The passive lecture trap

The easiest thing to do in a large lecture is nothing. Sit, listen (partially), take notes mechanically, and leave without having meaningfully engaged. This feels like studying but produces weak retention and almost no learning. The lecture becomes a performance you watched rather than an experience you had.

The solution isn't to find a better lecturer. It's to change how you're showing up.

Before the lecture

Do the pre-reading. Even ten to fifteen minutes of preparation transforms your experience of a lecture. Instead of being introduced to concepts for the first time, you're deepening understanding you already started. Things click faster. You notice the interesting parts rather than just trying to follow.

Before you sit down, look at the learning objectives for the session if they're provided. Know what you're meant to get out of the next hour.

During the lecture

Ask questions. In large lectures, most students don't ask questions because it feels too exposed. The students who do ask are doing themselves a favour. If you have a question, there are a hundred other people in the room with the same question who are grateful you asked it.

Take notes that make sense to you. Don't transcribe. Write the structure, the key ideas, and your own reactions and confusions.
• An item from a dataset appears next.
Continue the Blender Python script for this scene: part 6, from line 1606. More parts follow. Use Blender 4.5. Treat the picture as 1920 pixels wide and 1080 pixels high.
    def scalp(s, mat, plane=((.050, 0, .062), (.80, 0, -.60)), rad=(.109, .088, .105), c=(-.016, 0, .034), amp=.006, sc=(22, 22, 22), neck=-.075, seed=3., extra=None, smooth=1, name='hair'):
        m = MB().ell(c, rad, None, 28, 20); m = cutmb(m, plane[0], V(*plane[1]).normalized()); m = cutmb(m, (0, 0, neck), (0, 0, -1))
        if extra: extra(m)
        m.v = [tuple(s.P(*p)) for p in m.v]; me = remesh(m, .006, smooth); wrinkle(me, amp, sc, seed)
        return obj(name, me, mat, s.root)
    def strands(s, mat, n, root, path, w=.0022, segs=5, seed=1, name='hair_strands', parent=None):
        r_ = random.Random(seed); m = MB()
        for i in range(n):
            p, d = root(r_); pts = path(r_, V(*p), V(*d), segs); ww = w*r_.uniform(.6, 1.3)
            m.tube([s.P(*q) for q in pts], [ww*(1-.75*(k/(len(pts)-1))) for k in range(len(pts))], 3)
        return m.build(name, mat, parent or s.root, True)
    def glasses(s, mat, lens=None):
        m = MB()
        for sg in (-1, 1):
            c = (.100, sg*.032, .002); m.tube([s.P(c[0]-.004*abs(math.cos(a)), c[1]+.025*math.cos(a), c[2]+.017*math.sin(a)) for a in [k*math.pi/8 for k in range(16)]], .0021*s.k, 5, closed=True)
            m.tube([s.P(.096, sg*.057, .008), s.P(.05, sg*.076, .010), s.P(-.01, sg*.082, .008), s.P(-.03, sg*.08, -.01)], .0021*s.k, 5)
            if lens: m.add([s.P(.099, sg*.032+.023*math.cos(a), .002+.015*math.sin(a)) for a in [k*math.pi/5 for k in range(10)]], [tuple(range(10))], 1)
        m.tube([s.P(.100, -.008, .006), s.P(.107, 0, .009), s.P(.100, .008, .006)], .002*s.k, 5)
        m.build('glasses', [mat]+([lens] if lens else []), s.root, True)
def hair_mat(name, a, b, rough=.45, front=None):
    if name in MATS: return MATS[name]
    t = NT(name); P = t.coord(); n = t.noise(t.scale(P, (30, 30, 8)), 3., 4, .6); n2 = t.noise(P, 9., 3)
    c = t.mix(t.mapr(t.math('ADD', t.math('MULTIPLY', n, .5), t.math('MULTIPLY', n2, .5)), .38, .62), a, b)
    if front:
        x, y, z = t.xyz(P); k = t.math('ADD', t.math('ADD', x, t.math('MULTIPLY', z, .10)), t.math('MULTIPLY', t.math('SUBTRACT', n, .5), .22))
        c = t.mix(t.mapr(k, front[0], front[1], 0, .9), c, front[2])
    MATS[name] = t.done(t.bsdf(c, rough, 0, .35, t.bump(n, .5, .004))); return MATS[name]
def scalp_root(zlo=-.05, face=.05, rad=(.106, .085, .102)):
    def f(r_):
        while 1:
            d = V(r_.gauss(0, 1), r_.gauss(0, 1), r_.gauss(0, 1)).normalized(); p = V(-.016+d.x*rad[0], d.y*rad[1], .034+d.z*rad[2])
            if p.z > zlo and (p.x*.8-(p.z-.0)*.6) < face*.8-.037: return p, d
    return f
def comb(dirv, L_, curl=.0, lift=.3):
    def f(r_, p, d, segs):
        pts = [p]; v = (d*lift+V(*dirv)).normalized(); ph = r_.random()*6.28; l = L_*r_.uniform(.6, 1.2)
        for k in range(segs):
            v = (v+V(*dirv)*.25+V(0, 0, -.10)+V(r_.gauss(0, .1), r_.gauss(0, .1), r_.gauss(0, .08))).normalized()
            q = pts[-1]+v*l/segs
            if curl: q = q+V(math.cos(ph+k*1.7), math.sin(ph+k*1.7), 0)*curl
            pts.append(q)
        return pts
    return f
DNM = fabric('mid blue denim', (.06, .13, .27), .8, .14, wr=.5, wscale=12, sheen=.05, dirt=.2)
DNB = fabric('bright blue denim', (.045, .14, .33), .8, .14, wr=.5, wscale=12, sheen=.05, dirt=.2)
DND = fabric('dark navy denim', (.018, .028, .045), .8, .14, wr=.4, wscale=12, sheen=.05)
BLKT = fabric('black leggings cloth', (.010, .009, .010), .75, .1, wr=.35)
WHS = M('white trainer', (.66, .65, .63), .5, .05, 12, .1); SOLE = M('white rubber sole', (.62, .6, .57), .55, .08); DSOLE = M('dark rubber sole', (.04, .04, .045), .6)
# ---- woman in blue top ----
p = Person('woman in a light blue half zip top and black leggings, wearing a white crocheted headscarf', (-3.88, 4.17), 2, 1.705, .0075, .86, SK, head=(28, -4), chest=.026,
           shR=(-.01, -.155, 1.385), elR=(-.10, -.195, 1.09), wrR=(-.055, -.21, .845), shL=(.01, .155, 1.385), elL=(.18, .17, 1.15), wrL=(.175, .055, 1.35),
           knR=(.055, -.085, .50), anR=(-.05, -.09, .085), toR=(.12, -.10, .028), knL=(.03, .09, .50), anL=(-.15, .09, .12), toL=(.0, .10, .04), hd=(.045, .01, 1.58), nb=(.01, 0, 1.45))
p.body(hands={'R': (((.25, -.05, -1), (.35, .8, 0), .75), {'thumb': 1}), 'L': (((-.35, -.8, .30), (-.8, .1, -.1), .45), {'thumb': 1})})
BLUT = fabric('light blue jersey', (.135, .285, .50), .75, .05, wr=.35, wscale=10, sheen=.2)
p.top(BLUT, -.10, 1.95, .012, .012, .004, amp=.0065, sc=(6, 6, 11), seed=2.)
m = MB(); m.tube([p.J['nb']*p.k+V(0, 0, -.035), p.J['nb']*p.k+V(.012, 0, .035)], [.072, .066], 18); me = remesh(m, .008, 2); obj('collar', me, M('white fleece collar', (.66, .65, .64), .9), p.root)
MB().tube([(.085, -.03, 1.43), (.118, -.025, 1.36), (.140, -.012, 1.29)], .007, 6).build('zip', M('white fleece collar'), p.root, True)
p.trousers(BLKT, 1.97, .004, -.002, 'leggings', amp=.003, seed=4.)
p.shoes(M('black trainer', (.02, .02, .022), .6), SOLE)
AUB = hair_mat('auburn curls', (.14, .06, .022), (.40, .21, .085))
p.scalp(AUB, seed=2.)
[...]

A note that says "how does this connect to X?" is more valuable than three perfectly copied sentences.

Stay actively curious. Ask yourself: why does this matter? What problem does it solve? What would happen if it weren't true? An active brain in a large lecture gets more out of it than a passive one, regardless of the quality of the teaching.

After the lecture

Review your notes within 24 hours. The material fades quickly. A twenty-minute review the same evening, while the lecture is still fresh, consolidates far more than an hour-long review a week later.

When the large lecture format genuinely isn't working

If you're finding large lectures consistently hard to follow — because of acoustics, because of language, because of a learning difference, or because the format doesn't suit how you learn — it's worth raising with your institution. Accommodations such as lecture recordings, transcripts, note-taking support, or alternative formats may be available.

A simple way to raise it: "I'm finding it difficult to follow large-group lectures effectively. Is there any support available, or are recordings accessible for this module?"

You're not asking for special treatment. You're asking for conditions that make learning possible.